Many of the group's militants had resorted to France as a shelter after losing to the Islamic revolution led by Ayatollah Khomeini whom they had supported against the Western-backed monarchy initially before turning against the revolution.

The MKO's militants moved from France to Iraq, where they cooperated with Saddam Hussein in the latter stages of the Iran-Iraq war, earning them the hatred of the Iranians.

France and Albania were lambasted by pro-MKO US officials, such as Senator Ted Cruz, who accused them of acting at the "ayatollah's behest"; however, the Texan lawmaker perhaps forgot that Albania and Iran have had their diplomatic ties severed since 2022 in the wake of a suspected wave of Iranian cyberattacks against Albania.

His theory on France, though, has different grounds as Paris is seeking closer cooperation with Tehran in the hopes of reviving the Iran nuclear deal flushed down the drain by the United States under Donald Trump, who left the deal and imposed harsh sanctions on Iran.
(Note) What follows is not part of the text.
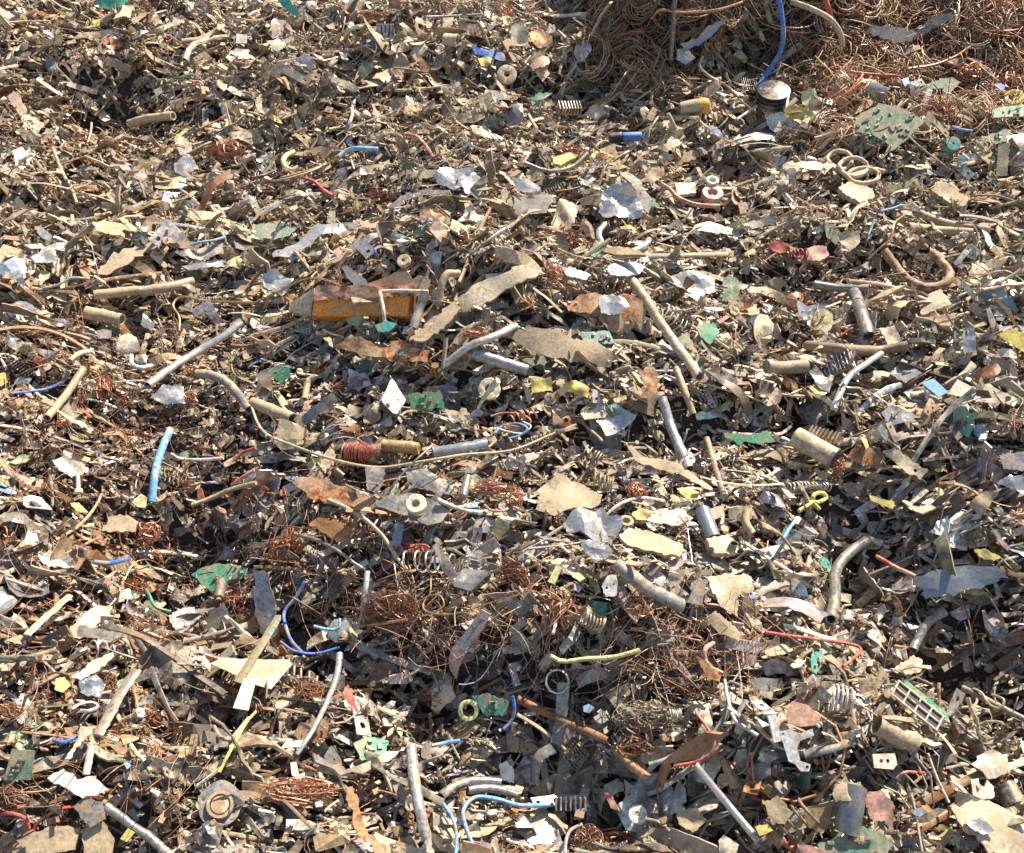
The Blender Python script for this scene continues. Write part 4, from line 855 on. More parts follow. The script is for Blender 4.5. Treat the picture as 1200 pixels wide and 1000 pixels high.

France also wants to convince Iran to phase out support for Russia in light of the Ukraine war, with direct talks taking place between Iranian President Ebrahim Raisi and his French counterpart Emmanuel Macron. "As long as the diplomatic channels with Tehran remain open, the [MKO's] activities in France are seen as harmful," the report added.

The MKO's latest blow was the normalization of ties between Saudi Arabia and Iran, as Riyadh was suspected of being one of the main backers of the organization for years, with senior Saudi diplomats attending MKO rallies abroad. However, it seems that Saudi will phase out support for the group, as it is speculated that Tehran and Riyadh's rapprochement stipulated that the latter downgrade its ties to the terror group.

As Mike Pence tries to give life back to the MKO to try and revive his political career, his attempts may be more than futile as its international partners are deserting it one by one as its true colors are revealed and as the world comes to terms with the fact that the Islamic Republic is there to stay.